TASK INSTRUCTIONS: Identify the lines containing the word "Python". Copy each one.

>> START GIVEN INFORMATION

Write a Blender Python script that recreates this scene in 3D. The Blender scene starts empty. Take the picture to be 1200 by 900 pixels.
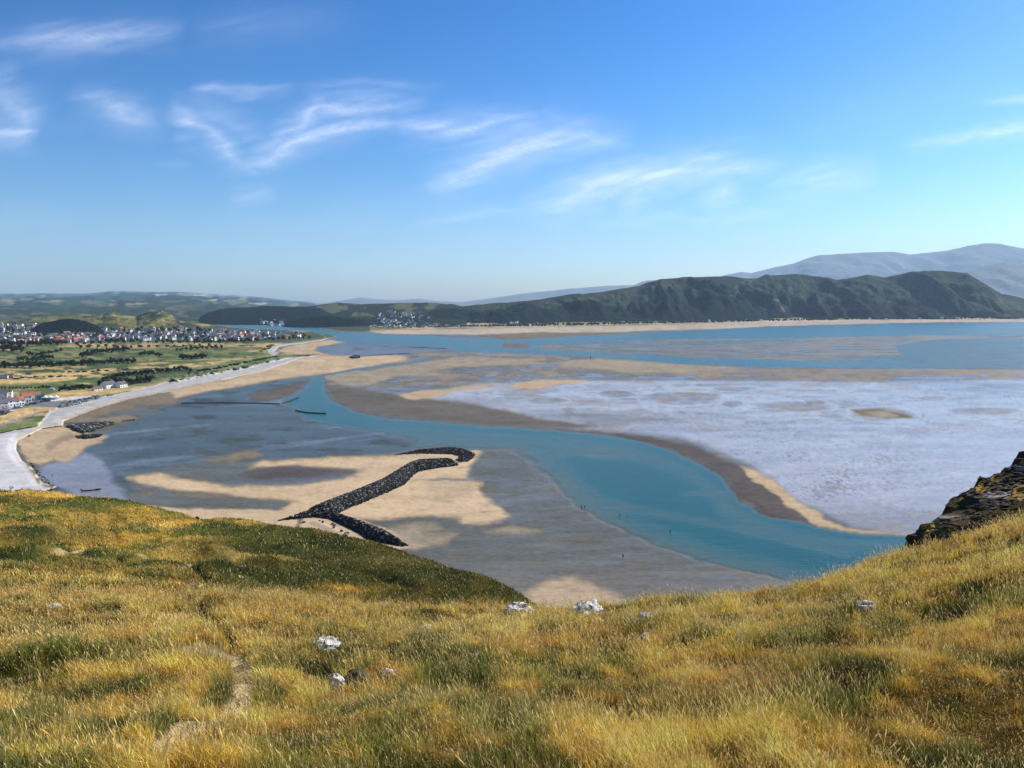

>> END GIVEN INFORMATION
>> START GIVEN INFORMATION

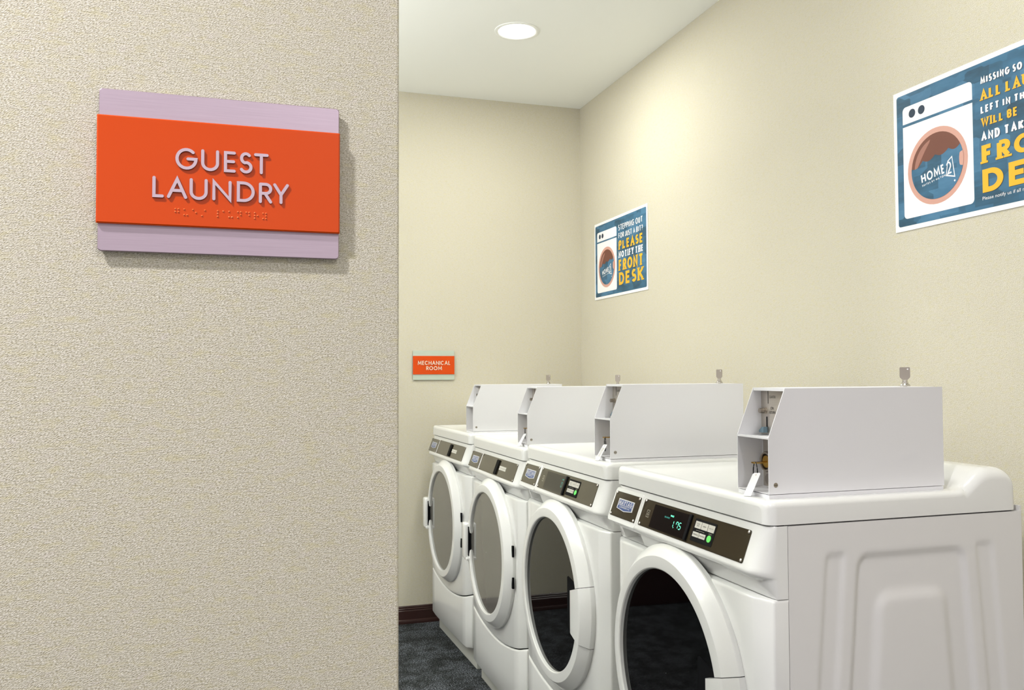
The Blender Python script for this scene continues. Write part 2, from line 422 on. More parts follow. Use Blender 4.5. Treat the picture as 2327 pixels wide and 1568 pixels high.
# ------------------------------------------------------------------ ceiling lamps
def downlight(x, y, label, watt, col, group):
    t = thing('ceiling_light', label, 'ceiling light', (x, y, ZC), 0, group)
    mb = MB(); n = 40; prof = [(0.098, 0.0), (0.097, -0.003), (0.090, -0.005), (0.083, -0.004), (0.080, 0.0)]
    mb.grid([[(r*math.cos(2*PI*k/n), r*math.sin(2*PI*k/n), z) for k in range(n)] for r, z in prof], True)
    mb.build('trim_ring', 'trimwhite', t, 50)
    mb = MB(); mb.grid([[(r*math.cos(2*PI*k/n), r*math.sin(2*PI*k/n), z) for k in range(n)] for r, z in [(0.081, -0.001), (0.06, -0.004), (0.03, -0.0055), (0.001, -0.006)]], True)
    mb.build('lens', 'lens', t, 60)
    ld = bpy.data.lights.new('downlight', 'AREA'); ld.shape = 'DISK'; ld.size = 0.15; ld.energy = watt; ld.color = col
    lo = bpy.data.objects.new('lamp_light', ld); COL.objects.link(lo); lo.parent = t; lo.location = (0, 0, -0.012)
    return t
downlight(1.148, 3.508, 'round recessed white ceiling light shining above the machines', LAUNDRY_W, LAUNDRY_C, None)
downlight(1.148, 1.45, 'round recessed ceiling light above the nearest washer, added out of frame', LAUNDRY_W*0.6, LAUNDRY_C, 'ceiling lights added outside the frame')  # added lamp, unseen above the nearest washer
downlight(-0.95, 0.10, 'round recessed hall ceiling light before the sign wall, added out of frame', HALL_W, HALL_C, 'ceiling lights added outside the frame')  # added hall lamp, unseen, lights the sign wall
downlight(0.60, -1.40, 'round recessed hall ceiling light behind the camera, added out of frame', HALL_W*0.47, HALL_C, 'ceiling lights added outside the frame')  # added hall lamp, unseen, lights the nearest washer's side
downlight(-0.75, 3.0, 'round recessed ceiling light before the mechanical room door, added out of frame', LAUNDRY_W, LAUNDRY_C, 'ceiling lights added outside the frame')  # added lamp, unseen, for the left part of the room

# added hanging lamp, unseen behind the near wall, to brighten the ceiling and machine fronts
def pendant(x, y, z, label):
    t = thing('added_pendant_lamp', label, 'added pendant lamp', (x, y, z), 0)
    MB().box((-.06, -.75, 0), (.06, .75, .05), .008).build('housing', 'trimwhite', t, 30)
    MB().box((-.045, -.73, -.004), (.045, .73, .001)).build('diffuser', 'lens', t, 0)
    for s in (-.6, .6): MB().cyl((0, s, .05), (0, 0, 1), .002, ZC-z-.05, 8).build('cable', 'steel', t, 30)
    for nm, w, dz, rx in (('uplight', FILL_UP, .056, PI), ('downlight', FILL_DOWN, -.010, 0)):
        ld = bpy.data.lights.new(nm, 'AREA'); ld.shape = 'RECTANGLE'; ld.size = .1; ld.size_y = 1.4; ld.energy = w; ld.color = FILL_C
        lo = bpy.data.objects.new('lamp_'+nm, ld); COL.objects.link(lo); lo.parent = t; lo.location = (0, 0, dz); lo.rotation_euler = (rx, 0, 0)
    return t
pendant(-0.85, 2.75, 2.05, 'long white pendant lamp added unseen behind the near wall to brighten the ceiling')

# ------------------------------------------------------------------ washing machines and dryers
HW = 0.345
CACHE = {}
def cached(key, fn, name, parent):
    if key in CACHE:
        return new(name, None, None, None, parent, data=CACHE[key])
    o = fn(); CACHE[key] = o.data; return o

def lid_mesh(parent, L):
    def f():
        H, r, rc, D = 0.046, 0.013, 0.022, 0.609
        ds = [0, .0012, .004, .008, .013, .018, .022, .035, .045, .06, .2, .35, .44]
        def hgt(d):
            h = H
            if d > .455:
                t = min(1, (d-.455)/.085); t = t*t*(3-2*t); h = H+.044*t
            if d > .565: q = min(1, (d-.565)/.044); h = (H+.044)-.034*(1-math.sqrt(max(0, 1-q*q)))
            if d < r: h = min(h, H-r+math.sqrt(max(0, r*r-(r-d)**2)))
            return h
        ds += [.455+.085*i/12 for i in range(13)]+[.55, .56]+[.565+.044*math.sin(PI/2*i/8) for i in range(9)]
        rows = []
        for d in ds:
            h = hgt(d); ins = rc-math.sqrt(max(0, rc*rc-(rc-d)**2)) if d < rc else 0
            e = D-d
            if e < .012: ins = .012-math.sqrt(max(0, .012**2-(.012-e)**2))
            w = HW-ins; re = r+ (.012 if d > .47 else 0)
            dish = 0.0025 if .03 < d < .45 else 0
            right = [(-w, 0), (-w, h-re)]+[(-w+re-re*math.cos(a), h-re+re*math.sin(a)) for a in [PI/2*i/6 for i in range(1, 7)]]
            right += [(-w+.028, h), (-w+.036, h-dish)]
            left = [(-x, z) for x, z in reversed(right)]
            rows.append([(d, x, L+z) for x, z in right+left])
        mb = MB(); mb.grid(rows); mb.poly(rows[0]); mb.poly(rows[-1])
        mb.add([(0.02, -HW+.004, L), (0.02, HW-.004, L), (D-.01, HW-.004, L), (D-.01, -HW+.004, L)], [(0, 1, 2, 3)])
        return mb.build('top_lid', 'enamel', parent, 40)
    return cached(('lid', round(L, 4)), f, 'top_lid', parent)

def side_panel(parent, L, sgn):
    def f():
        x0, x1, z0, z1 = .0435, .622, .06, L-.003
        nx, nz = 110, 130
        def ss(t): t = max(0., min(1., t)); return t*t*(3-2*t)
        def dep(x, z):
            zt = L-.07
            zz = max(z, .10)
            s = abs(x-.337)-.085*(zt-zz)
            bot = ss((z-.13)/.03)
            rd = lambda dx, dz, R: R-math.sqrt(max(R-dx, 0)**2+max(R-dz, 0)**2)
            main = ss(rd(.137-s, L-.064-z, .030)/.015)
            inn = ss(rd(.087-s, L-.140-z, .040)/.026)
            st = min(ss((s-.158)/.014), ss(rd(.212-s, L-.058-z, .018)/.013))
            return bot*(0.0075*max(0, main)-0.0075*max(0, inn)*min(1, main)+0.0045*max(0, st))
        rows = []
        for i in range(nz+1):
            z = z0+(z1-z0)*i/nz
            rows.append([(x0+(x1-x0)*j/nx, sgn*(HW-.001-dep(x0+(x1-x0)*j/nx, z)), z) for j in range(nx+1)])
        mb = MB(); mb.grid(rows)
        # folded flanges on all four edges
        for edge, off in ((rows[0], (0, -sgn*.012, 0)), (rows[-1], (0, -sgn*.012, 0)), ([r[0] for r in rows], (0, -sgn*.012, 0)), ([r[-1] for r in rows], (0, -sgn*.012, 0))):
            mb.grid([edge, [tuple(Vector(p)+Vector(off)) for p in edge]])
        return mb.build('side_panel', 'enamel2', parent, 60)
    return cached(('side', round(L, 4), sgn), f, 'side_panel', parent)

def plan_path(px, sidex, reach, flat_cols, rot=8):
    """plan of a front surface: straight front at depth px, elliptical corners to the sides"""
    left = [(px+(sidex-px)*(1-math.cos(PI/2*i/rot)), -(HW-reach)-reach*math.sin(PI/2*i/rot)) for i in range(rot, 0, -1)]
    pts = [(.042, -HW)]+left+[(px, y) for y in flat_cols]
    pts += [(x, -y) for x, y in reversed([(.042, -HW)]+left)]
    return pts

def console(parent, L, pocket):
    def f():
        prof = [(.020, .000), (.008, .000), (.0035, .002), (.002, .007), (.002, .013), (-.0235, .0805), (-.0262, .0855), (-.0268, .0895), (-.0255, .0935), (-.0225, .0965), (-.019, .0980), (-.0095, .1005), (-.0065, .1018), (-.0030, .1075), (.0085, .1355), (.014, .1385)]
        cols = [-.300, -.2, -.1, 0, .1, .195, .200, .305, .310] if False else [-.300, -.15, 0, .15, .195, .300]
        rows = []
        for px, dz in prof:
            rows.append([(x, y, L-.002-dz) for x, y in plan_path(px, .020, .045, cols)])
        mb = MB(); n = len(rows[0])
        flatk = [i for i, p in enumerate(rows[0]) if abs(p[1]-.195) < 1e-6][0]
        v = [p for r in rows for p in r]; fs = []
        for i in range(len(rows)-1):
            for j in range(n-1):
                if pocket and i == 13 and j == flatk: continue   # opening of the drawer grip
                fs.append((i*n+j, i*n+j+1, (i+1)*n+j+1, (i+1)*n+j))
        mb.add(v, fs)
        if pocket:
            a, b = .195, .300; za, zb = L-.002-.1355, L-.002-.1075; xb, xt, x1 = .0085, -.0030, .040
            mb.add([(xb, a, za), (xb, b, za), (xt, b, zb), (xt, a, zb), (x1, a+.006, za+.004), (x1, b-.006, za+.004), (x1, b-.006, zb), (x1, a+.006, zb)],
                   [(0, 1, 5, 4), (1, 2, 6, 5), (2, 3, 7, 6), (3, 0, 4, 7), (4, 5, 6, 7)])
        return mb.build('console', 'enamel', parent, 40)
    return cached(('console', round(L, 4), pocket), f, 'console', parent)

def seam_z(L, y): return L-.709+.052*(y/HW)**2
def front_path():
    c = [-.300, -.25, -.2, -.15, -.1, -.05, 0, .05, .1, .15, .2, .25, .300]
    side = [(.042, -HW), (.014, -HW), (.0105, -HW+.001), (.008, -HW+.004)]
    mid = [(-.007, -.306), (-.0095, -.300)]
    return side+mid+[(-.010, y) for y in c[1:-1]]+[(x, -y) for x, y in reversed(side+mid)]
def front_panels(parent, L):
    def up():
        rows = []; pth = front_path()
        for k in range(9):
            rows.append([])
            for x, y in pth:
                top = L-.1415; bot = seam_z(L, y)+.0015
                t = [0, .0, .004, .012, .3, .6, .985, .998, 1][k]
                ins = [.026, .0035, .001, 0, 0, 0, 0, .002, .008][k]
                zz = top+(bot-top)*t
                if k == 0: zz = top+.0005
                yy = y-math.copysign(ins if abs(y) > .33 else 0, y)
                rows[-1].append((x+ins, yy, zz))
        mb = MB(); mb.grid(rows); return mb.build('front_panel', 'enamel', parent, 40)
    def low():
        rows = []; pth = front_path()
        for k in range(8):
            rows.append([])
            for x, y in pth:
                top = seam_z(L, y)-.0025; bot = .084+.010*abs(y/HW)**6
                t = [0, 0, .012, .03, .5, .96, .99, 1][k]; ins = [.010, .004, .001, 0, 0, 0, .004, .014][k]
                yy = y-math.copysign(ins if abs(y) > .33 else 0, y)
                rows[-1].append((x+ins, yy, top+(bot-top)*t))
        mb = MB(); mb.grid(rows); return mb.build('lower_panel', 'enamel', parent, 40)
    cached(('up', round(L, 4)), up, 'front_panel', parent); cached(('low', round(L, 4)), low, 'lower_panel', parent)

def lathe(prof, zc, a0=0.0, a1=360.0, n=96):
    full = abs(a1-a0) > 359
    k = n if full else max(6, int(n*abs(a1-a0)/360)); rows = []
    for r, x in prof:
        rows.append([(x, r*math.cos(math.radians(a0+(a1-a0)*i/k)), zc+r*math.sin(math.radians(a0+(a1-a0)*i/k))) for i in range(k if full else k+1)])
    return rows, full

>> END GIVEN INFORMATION

WRITTEN ANSWER:
Write a Blender Python script that recreates this scene in 3D. The Blender scene starts empty. Take the picture to be 1200 by 900 pixels.
The Blender Python script for this scene continues. Write part 2, from line 422 on. More parts follow. Use Blender 4.5. Treat the picture as 2327 pixels wide and 1568 pixels high.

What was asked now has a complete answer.